In arriving at his alternative formulation Einstein was following Berkeley, that Newton’s concept of space was meaningless because space was not measurable and that it was the effect of the distant stars that needed to be taken into account. Einstein had a flaw is that he was less than conscientious, cavalier even, in crediting the work of predecessors. Historians have had to work hard to find some of the influences on his work and, for example, there were interminable debates as to whether he was aware of the Michelson-Morley experiments on the aether when he was developing his special theory of relativity, even though those experiments impinged directly on his work and the null results obtained provided evidence in support of his theory.

In this case, he ignored (or was unaware of) Berkeley’s work but fortunately that idea had been taken up again in the late 19th and early 20th century by Ernst Mach (1838-1916) (whom Einstein was aware of) who was more explicit as to the problems with the Newtonian approach and who also said that a passive fixed space had no meaning. Mach defined inertial frames as those that are unaccelerated with respect to the “fixed stars”, by which Einstein said that he meant some suitably defined average of all the matter in the universe. In this approach, matter has inertia only because of the presence of other matter in the universe, not because of the properties of space. Einstein found Mach’s ideas persuasive and gave them the label of Mach’s Principle.
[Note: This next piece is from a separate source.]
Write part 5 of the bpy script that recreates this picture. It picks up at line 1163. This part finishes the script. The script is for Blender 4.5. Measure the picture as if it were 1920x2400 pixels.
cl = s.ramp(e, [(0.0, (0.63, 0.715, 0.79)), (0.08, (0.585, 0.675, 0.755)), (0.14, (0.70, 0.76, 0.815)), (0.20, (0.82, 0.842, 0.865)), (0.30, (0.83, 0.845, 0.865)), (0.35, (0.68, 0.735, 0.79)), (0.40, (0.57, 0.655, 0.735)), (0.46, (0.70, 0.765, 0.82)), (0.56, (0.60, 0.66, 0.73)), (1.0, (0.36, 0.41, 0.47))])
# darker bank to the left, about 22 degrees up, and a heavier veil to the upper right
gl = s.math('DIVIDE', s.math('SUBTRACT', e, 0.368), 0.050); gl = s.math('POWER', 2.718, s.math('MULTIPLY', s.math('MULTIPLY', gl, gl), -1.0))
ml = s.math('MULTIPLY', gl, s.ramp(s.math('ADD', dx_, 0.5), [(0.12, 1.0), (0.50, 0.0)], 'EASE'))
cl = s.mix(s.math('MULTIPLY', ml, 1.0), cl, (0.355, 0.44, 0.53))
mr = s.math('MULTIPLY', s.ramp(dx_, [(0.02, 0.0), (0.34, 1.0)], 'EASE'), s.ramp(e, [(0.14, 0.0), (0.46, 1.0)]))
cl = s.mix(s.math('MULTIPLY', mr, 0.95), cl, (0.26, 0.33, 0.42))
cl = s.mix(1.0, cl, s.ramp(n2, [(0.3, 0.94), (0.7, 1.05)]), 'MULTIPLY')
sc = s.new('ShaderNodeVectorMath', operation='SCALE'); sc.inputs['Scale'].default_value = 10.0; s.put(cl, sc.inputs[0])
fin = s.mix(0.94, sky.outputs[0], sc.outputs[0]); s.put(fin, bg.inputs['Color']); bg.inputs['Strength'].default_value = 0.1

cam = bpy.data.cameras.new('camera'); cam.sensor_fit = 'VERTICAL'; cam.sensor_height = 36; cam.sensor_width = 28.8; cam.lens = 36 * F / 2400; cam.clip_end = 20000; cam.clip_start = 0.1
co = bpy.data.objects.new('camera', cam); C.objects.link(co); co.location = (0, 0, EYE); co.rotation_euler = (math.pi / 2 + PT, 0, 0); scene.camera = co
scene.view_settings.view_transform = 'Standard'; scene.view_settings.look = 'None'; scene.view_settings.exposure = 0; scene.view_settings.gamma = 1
Classical mechanics and the theory of special relativity know of admissible coordinate systems (inertial systems) and nonadmissable coordinate systems. Relative to the first ones, the laws of nature (e.g., the law of inertia and the theorem of the constancy of the speed of light) are supposed to hold; relative to the latter, they do not. In vain one asks for an objective reason for the different quality of systems; and one is forced to explain them as an independent, very strange property of the space-time continuum. Newton was only very reluctantly content with this opinion (of “absolute space”), but he believed that in centrifugal effects he had an objective proof for it in hand.

However, E. Mach was the first to recognize the weakness of this argument. Perhaps it was not a physical quality of space that determined the inertial behavior of bodies; it could also be possible that inertia was not a reaction against a (conceptually empty) acceleration with respect to space, but rather against an acceleration with respect to the rest of gravitating matter in the world. Such a hypothesis appeared more satisfactory to Mach than the old concept of inertia, because it did not attribute to space any mechanically distinct properties but rather, in principle, accepted all coordinate systems as equal. According to this interpretation, inertia also was an interaction between bodies just as is the case in Newtonian gravitation. It is true that this idea did not yet point to a rigorous (quantitative) treatment of the problem, and in essence the natural equality between inertia and gravitation—as laid out earlier (hypothesis of equivalence)—remained hidden to Mach. But he was (after Newton) the first to vividly feel and clearly illuminate the epistemological weakness of classical mechanics.

It should by no means be claimed that the basically unsubstantiated preference of inertial systems over other coordinate systems constitutes an error of classical mechanics. The preference of certain states of motion (namely, of inertial systems) in nature could be a final fact that we have to accept without being able to explain it (or reduce it to some cause). However, a theory in which all states of motion of coordinate systems are—in principle—equal has to be appreciated from an epistemological point of view as being far more satisfying. For the following consideration we want to use this equivalence as a basis under the name of “general principle of relativity.” [Italics in original-MS]

It was his feeling that we needed to treat accelerating frames on an equal footing with inertial frames that stimulated Einstein to develop his general theory of relativity.